The ODM pitch centers on vertical integration that few robotics suppliers attempt at BXI's scale. The company manufactures its own brushless motors and harmonic reducers rather than sourcing from established actuator vendors like Maxon or Harmonic Drive. Control boards, sensor fusion firmware, and inverse kinematics solvers also originate in-house, giving BXI end-to-end ownership of the motion control stack. This approach mirrors strategies from established industrial robot makers but applies them to the emerging humanoid category, where supply chains remain fragmented and most startups assemble systems from third-party components. BXI's engineering team has reportedly subjected joint modules to continuous operation tests simulating the mechanical stress of a 42-kilometer marathon, a durability benchmark the company cites when pitching to commercial clients concerned about field reliability.
Suochen Technology's investment signals growing confidence in the ODM business model for humanoids, particularly as brands outside the robotics industry explore entry points into the category. Consumer electronics firms, automotive companies, and logistics providers have expressed interest in deploying humanoid platforms without diverting R&D resources to foundational robotics engineering. BXI targets these organizations, offering white-label systems that clients can customize with proprietary software, branding, and application-specific tooling. The arrangement resembles how Quanta Computer and Foxconn manufacture laptops for Dell and HP, with the ODM handling hardware complexity while the brand controls user experience and go-to-market strategy.

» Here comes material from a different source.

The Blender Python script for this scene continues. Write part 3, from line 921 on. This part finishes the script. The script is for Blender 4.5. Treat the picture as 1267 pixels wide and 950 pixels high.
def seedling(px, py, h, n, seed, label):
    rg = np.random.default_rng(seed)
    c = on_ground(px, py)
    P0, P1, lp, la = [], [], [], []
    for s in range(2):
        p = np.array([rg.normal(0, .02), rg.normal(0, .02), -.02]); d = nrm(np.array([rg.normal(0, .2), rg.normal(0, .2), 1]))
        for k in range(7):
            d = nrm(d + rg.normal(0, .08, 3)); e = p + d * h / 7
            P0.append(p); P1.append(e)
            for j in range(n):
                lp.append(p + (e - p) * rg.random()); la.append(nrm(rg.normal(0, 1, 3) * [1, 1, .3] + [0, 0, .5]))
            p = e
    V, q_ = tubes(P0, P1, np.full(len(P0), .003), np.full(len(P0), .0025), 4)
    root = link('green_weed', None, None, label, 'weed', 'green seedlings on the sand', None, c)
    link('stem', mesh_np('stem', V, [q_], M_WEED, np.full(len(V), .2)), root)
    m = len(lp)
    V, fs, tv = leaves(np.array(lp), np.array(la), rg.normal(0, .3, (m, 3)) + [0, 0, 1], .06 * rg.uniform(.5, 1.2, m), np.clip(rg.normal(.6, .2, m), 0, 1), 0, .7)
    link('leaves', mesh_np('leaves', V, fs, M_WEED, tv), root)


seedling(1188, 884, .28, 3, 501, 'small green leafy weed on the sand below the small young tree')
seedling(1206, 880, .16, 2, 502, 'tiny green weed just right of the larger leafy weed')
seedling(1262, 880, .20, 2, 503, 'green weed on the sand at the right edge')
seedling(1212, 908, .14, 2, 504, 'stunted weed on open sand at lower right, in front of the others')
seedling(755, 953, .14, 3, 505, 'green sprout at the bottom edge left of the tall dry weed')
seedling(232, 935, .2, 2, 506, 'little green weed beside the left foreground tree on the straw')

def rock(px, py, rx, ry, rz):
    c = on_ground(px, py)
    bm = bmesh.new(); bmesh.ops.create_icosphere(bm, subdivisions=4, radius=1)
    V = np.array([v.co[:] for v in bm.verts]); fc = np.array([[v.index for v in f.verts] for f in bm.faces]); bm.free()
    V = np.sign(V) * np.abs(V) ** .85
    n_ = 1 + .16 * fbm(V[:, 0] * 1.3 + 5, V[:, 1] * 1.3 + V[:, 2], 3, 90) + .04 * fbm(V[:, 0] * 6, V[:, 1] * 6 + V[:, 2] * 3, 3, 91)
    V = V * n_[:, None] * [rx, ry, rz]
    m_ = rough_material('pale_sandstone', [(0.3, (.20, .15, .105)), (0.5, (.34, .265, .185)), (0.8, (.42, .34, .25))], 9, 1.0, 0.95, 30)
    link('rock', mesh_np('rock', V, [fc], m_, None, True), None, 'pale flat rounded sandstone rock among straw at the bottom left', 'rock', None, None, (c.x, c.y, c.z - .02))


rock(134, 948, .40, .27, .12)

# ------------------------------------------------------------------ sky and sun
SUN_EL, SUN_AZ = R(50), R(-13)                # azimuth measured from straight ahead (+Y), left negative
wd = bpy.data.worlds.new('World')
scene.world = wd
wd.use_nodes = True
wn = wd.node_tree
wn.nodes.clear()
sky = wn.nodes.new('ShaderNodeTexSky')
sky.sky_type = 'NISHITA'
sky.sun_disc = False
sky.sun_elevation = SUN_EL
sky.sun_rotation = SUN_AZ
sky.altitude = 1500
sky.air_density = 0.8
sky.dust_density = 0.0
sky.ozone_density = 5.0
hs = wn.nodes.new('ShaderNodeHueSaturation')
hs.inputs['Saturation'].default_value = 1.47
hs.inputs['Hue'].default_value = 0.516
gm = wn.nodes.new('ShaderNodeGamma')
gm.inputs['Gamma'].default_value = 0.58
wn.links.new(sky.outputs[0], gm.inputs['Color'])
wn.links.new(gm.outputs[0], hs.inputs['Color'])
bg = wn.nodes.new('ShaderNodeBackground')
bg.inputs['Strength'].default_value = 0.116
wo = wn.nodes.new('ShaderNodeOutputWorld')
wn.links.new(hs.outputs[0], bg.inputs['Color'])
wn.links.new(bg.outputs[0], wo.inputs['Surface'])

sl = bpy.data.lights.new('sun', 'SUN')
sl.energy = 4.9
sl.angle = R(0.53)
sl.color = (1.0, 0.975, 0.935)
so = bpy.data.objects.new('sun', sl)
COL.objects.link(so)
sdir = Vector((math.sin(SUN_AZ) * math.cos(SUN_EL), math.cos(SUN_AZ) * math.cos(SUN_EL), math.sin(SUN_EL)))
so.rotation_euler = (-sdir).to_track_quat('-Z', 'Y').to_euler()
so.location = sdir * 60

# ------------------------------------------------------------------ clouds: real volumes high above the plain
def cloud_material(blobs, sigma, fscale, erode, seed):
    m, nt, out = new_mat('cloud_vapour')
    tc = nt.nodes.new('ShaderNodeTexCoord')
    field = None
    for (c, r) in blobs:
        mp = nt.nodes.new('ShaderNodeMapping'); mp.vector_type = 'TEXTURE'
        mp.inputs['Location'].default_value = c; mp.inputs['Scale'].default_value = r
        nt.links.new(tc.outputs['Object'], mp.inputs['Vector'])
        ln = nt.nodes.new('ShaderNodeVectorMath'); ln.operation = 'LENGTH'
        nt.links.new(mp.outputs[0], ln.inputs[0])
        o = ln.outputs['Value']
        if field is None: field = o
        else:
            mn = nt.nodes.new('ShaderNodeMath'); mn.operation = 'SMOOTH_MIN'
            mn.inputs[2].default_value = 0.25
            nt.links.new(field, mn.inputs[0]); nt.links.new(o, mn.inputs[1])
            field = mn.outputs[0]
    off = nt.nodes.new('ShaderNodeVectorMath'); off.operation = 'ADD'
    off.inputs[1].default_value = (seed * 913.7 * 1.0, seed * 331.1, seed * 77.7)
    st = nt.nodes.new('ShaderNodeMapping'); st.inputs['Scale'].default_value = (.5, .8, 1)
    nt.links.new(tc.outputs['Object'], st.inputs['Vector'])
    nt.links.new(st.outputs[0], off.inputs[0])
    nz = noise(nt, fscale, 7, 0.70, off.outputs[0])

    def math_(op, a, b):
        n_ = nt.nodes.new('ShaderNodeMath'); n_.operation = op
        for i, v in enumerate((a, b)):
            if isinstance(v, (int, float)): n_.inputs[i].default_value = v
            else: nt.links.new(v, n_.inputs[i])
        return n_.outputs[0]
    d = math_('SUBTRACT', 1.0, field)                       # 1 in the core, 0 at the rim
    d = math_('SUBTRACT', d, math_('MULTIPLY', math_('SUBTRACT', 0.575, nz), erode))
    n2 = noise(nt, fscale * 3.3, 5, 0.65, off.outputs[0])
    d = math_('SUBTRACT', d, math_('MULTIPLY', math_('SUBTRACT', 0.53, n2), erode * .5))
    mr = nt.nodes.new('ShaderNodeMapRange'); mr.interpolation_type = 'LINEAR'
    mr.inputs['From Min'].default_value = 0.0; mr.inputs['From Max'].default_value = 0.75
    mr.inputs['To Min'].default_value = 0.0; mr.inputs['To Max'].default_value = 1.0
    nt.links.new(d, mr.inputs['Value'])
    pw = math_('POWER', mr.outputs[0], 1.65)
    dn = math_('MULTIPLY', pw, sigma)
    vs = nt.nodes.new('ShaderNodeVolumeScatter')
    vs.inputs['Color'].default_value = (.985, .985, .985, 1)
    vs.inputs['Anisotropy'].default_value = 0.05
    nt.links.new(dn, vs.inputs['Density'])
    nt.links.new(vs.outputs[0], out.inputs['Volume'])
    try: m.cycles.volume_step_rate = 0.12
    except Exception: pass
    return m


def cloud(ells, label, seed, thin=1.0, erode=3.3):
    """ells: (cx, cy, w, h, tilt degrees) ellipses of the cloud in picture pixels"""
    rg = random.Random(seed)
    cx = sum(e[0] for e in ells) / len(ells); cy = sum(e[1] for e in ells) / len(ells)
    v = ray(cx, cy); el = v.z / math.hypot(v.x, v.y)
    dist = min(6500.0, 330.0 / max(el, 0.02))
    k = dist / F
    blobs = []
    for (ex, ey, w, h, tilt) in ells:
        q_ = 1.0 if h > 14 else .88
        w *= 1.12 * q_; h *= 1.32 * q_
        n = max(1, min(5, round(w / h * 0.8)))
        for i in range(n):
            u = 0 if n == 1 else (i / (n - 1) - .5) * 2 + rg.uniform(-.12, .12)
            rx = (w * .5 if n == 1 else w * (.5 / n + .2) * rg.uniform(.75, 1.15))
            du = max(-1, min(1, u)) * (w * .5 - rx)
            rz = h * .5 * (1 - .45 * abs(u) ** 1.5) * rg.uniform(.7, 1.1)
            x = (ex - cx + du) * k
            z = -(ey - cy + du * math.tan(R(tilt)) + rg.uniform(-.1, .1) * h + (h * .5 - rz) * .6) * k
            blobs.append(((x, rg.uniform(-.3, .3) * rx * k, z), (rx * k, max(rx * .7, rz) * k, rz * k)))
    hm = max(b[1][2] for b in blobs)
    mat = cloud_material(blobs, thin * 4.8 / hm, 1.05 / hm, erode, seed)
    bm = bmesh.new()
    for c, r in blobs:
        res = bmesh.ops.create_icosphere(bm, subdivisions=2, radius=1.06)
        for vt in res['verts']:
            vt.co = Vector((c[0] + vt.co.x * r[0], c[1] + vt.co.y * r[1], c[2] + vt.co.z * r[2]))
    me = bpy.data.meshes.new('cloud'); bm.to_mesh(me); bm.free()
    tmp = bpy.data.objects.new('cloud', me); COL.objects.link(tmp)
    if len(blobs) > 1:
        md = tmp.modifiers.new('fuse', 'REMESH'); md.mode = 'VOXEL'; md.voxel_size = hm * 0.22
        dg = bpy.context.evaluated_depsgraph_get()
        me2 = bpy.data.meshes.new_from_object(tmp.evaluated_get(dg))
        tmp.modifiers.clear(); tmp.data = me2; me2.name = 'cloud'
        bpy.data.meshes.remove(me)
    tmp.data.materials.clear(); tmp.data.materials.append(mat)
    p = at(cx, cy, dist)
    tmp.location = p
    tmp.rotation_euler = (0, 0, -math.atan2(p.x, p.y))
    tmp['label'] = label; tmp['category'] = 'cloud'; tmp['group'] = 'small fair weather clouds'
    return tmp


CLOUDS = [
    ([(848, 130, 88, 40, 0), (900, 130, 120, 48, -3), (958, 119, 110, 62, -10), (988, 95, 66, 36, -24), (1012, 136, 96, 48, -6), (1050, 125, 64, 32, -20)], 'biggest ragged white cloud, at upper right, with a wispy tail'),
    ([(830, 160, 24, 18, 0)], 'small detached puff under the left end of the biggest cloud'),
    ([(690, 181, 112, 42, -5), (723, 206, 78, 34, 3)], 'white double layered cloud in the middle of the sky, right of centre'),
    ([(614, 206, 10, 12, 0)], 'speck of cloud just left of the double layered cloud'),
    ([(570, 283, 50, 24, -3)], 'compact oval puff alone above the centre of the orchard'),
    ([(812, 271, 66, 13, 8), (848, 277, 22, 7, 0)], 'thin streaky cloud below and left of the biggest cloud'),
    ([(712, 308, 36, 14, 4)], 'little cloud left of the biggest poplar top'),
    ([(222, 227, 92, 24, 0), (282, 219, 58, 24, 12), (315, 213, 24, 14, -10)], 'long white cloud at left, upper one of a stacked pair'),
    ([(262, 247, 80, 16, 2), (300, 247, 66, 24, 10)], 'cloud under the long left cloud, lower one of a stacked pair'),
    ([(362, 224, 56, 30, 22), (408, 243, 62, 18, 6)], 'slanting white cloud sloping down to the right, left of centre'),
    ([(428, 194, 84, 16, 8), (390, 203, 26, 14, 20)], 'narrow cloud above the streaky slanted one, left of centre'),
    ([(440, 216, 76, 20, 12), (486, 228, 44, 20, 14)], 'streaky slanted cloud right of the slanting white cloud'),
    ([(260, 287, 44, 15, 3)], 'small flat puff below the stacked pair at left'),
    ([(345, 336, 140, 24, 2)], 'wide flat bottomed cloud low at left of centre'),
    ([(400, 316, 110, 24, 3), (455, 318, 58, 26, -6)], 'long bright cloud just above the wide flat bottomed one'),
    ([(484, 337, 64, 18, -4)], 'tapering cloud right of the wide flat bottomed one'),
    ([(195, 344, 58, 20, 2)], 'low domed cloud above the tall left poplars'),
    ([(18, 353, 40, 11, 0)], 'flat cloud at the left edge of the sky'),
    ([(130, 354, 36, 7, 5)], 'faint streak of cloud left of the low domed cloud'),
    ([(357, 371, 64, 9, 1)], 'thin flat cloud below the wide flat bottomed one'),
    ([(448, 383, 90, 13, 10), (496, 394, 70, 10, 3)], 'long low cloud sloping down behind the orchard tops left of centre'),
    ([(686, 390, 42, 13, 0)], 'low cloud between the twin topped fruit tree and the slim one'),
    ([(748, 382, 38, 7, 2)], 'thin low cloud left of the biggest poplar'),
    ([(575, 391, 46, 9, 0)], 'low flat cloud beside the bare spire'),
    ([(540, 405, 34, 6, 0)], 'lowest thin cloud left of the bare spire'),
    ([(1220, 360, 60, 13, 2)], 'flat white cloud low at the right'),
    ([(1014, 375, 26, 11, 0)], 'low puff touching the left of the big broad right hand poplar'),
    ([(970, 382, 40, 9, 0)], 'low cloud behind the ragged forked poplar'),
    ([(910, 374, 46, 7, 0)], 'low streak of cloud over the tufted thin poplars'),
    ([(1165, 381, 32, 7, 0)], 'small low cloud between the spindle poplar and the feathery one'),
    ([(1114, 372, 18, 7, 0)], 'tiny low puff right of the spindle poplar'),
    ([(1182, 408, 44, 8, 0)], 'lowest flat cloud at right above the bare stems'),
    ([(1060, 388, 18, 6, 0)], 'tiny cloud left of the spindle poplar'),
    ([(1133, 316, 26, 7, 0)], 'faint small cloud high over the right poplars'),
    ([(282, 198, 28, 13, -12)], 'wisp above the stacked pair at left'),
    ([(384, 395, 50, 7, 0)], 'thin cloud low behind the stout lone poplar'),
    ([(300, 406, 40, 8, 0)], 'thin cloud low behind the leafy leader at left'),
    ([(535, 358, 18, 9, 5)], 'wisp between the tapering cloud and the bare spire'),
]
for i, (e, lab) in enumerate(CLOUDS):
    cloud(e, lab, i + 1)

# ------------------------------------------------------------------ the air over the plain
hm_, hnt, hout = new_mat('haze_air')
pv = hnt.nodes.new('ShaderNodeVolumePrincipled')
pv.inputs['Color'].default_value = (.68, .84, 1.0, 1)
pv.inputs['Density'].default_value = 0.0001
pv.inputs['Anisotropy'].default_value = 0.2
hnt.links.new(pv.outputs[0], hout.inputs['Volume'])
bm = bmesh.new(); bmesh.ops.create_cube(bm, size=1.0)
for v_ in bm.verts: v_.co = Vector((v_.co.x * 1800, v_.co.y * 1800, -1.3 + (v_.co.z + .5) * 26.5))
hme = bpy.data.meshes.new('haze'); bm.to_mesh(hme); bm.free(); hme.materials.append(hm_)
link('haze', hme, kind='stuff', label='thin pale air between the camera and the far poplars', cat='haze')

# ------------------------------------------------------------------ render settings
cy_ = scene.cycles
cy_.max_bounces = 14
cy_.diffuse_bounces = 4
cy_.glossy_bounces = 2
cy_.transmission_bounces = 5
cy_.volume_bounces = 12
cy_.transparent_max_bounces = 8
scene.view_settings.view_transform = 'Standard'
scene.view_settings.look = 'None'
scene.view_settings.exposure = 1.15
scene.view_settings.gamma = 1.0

Several Chinese robotics startups have adopted similar models, though most focus on industrial manipulators or mobile platforms rather than full humanoids.
The timing coincides with broader capital flows into China's humanoid robotics sector, which has drawn investment from municipal governments, state-backed funds, and private equity firms over the past eighteen months. Shenzhen in particular has emerged as a manufacturing hub for robotics components, benefiting from proximity to electronics supply chains and a concentration of mechatronics talent. BXI competes with firms like Ubtech and Fourier Intelligence in the domestic market, though its pure-play ODM strategy differentiates it from brands building consumer or research-focused products under their own names. The company has not disclosed current production capacity, client roster, or revenue figures, making it difficult to assess commercial traction beyond the fundraising milestones.
What to Watch: BXI's first major client announcement will clarify whether established brands see humanoid ODMs as viable alternatives to in-house development. Production scale metrics and per-unit manufacturing costs, if disclosed, would indicate whether the vertical integration strategy yields economic advantages over component aggregation models. Any partnerships with international robotics firms would signal BXI's ambitions beyond China's domestic market, where regulatory and supply chain dynamics currently favor local manufacturers. Watch for technical specifications on joint torque density and cycle life, which will determine whether BXI's self-developed actuators match performance from specialized vendors.